§ Aim of the exercise:
Check each line of the material below for "Matrix", then copy the ones that contain it.

§ Supplied records:
-*-*-

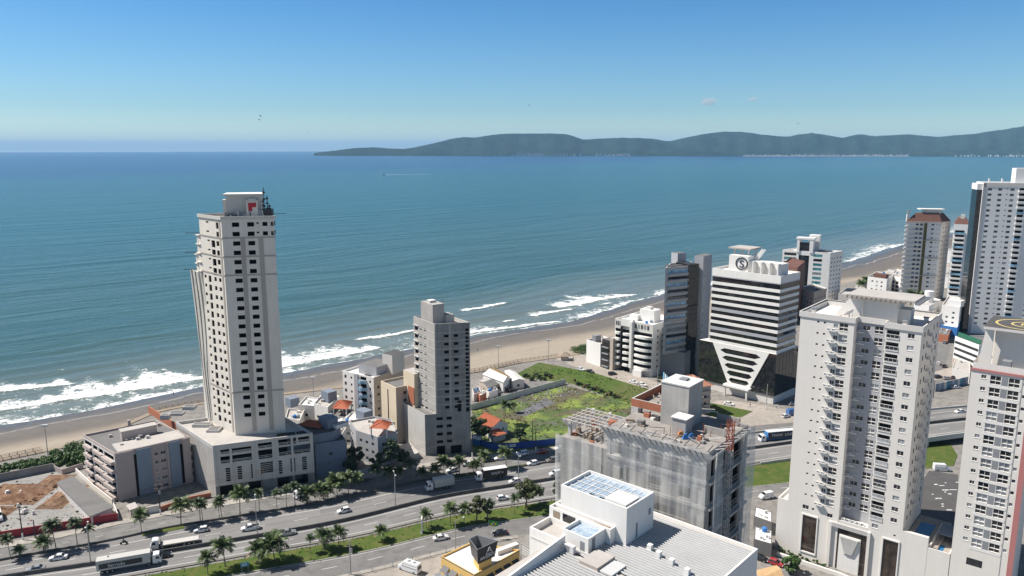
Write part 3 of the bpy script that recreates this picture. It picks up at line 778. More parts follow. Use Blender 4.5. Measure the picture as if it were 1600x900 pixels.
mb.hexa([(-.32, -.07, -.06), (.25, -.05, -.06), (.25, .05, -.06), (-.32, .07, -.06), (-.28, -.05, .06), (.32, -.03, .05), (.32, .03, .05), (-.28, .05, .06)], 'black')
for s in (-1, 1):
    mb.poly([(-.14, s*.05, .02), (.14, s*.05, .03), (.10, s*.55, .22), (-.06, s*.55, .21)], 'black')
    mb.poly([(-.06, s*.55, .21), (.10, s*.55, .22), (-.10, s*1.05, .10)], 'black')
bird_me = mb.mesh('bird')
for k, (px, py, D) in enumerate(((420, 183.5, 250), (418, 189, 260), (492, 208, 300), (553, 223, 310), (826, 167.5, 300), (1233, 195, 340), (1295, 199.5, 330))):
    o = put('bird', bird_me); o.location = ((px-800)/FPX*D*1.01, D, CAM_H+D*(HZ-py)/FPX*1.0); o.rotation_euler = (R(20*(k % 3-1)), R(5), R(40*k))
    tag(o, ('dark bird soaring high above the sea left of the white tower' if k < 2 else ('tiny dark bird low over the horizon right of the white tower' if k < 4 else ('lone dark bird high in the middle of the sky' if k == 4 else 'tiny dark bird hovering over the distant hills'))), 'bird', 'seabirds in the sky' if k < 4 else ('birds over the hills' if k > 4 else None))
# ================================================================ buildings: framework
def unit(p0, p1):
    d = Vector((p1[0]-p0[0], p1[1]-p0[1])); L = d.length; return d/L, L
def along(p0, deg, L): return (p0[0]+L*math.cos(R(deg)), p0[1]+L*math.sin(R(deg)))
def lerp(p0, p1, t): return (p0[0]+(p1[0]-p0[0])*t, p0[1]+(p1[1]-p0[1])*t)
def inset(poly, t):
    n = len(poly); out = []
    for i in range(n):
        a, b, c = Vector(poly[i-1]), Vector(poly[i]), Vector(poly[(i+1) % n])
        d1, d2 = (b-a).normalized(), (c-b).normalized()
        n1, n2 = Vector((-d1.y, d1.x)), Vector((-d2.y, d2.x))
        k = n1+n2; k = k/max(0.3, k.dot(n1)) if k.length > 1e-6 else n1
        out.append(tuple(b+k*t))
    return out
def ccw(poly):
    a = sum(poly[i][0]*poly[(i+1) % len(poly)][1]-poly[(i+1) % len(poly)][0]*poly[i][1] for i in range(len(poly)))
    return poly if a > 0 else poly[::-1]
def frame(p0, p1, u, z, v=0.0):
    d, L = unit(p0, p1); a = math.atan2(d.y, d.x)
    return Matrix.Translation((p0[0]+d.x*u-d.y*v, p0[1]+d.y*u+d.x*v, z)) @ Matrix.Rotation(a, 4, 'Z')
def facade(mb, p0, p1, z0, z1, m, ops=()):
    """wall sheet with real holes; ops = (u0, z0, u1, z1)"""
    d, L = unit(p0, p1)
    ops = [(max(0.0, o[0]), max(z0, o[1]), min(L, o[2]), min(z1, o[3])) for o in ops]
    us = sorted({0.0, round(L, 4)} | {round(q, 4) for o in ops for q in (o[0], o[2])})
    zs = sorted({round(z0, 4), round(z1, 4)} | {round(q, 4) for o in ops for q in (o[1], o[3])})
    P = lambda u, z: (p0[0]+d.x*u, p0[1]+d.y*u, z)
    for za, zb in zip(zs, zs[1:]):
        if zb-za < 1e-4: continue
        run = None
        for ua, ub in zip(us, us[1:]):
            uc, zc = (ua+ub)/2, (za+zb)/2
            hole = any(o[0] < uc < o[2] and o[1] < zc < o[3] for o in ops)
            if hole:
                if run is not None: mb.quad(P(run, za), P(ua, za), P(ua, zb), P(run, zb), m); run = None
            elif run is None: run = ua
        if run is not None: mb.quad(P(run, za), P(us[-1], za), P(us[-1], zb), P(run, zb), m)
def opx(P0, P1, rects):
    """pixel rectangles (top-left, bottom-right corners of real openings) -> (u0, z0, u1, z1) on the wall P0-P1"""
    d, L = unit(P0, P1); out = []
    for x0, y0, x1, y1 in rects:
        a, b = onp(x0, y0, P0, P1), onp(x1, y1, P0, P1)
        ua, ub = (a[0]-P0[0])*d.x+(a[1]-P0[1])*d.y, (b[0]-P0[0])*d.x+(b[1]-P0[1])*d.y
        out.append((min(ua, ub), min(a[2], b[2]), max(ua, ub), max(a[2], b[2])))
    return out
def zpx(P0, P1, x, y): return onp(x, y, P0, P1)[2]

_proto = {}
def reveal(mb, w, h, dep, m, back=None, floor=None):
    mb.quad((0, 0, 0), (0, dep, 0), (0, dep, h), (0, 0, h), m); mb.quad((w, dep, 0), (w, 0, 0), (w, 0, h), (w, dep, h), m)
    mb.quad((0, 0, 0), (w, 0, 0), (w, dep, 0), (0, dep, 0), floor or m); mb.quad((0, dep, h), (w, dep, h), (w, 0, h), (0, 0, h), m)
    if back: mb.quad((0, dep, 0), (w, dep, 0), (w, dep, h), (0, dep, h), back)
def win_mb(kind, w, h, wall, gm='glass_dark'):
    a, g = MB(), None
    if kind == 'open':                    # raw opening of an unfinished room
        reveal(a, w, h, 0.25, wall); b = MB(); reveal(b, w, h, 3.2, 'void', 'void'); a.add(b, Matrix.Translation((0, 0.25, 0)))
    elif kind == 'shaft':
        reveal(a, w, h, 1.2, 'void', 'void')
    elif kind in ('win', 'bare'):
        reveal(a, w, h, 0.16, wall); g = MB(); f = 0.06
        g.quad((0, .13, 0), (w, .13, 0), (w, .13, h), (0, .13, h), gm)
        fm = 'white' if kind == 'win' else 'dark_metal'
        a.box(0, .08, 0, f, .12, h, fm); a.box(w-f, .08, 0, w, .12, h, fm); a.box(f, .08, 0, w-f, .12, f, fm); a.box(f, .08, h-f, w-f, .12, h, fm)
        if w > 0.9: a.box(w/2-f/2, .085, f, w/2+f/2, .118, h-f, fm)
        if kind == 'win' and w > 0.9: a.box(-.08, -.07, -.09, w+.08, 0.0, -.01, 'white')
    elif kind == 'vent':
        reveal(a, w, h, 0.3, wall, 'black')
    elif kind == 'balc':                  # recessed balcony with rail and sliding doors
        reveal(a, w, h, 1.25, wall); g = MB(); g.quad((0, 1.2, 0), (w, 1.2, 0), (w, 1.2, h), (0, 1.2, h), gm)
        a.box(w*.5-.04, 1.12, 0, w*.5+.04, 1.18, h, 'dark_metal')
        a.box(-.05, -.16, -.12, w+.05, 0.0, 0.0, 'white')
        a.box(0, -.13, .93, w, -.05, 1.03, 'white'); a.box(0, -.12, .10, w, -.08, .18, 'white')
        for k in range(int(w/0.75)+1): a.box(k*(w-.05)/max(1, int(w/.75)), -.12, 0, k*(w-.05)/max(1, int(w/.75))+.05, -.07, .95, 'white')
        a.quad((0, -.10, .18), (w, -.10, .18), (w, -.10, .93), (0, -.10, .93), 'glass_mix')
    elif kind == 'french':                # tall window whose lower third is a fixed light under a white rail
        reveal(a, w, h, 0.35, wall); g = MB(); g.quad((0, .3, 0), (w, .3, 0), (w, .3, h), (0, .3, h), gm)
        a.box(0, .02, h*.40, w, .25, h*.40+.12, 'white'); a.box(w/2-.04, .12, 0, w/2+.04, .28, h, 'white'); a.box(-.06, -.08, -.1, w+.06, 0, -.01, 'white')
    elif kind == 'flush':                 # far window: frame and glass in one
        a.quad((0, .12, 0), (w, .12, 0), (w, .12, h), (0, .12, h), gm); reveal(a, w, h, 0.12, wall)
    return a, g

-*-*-

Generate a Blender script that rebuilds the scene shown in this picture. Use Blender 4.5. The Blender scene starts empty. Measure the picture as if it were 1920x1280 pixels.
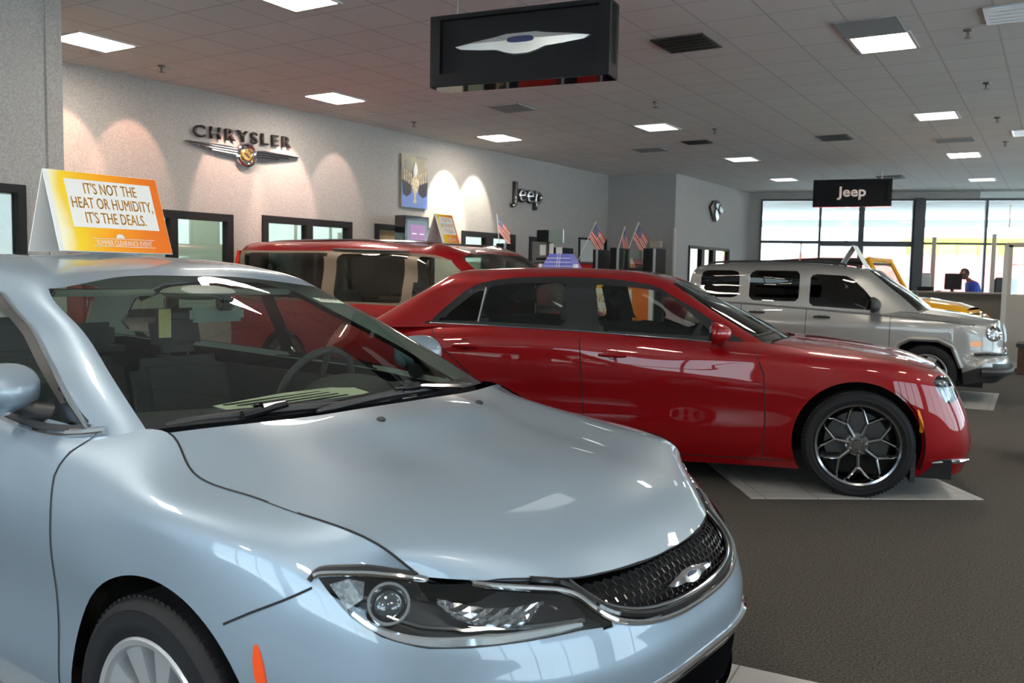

-*-*-

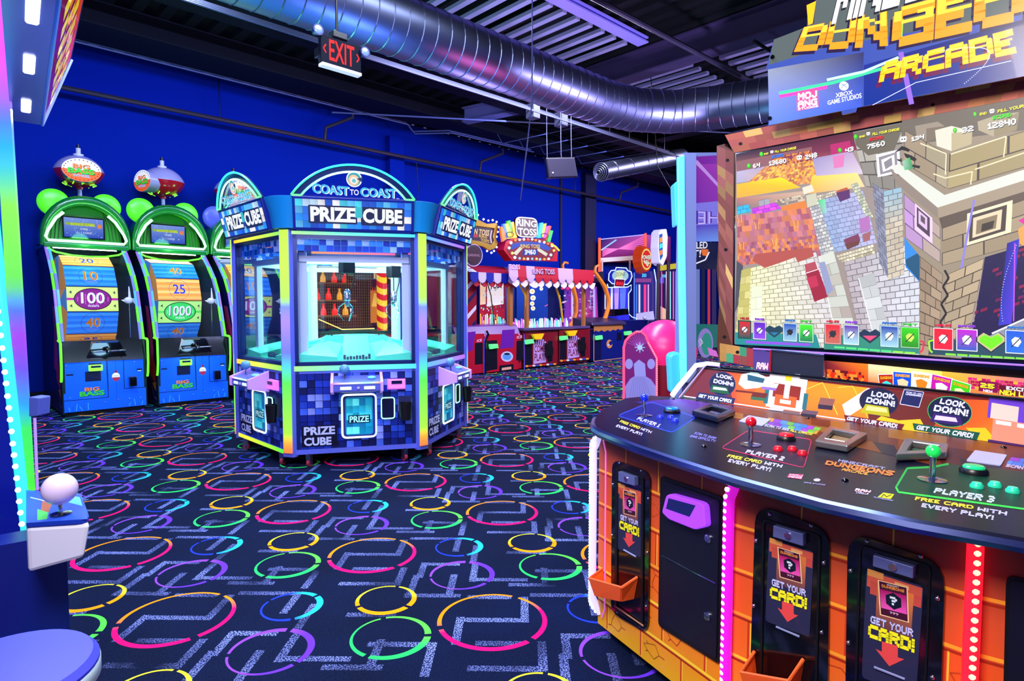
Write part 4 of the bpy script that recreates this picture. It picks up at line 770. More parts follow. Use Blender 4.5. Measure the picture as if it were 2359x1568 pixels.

-*-*-

§ Expected answer:
    return Matrix.Translation((p0[0]+d.x*u-d.y*v, p0[1]+d.y*u+d.x*v, z)) @ Matrix.Rotation(a, 4, 'Z')
        reveal(a, w, h, 0.25, wall); b = MB(); reveal(b, w, h, 3.2, 'void', 'void'); a.add(b, Matrix.Translation((0, 0.25, 0)))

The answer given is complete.